First, let’s provide a brief explanation of tax credits for those who are not familiar. A tax deduction reduces your taxable income, which means that a $5,000 tax deduction would save you somewhere along the lines of $1,000 (with the exact amount depending on your marginal tax rate). Tax credits, on the other hand, are subtracted directly from your tax bill. This means that a $5,000 tax credit actually saves you the full $5K.

In our case the Disabled Access Credit can be claimed against your accessibility spending using the following formula:

  • First $250 spent is not eligible for the refund
  • For every dollar you spend after that point, you get 50% back
  • The maximum credit per year is $5,000
  • This tax credit is not refundable, which means that if you owe less than $5,000 in taxes for a given year, you won’t be able to get back the full $5K. But unused portions of the tax credit can be carried over to a future year.

The other qualification here is that “double-dipping” is not allowed. In other words, you cannot claim your accessibility spending for other tax credits or deductions. For more complex questions, we recommend that you consult directly with an accountant or other tax professional.

To illustrate, let’s go through a couple of different examples of accessibility projects. Let’s imagine you spent $8,000 this year on remediation-first code improvements, content accessibility updates and ongoing monitoring to maintain your accessibility over time. Of that total sum, $7,750 is eligible for the credit (after the first $250 is deducted). That means you will receive back $3,875 from the IRS.

If you spend more to commission a comprehensive WCAG web accessibility audit that costs a total of $13,250, you will run into the maximum credit (which means you can’t get a full 50% tax credit refund). In this case, you would receive the maximum $5,000 credit for the year.

You can consult the full set of instructions from the IRS on Form 8826 (PDF).

How to stretch your tax credit further

The Disabled Access Credit can be claimed by eligible businesses every tax year.

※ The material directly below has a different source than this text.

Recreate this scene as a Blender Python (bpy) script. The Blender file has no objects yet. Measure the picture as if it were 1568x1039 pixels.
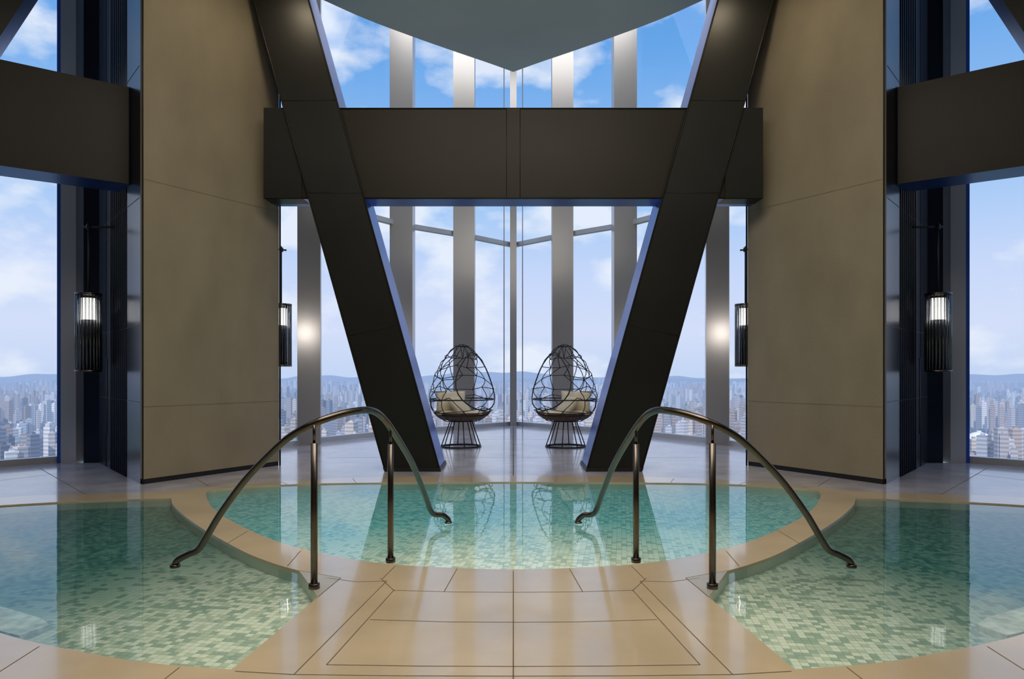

This creates an interesting opportunity to structure larger accessibility projects over two calendar years in order to claim the maximum possible benefit. For example, the $13,250 audit that we introduced above exceeds the largest possible tax credit for a single year. But if the project were to take place over the course of 2 fiscal years, you could claim quite a bit more. In the second year, you can receive an additional credit of $1,375 for a total credit of $6,375. If you were intent on receiving the maximum possible credit over two years, you could increase your accessibility budget to $20,500 and receive a full $10K back in credit.

While the federal accessibility tax credit maxes out at $5,000, there is also a physical accessibility tax credit of up to $15,000. Digital or website accessibility improvements are not eligible for this deduction, but if you are undertaking physical or architectural accessibility fixes at your place of business, you should be able to claim the additional deduction on top of the Disabled Access Credit. In addition, there may be other digital accessibility tax benefits you can claim at the state level. We encourage you to do further research or enlist the help of a tax professional or accountant to learn more.

Disabled Access Credit Expansion Act of 2021

This year, Senator Tammy Ducksworth introduced legislation that would double the maximum credit and expand eligibility to more small businesses. If her bill passes, it would increase the maximum possible Disabled Access Credit to $10,000. It would also redefine small businesses for the purposes of this tax credit as those with gross receipts from $1 million to $2.5 million.

Needless to say, this law would greatly expand both the number of businesses eligible for help making their websites more accessible while also subsidizing twice as much accessibility work per business. We can only hope that this legislation passes and that it increases interest in making the web (and physical world) far more accessible than it currently is. 

There’s no time like the present

If you are having trouble getting a budget allocated for digital accessibility, this information can help convince the relevant decision makers that the investment will stretch much farther than they might have imagined. And if you are the decision maker for your company or department, there is no time like the present to take advantage of this tax benefit. Eligible companies can receive the Disabled Access Credit every year, which means that delaying accessibility projects to next year is leaving money on the table; the earlier you start on accessibility, the more the federal government can subsidize your efforts.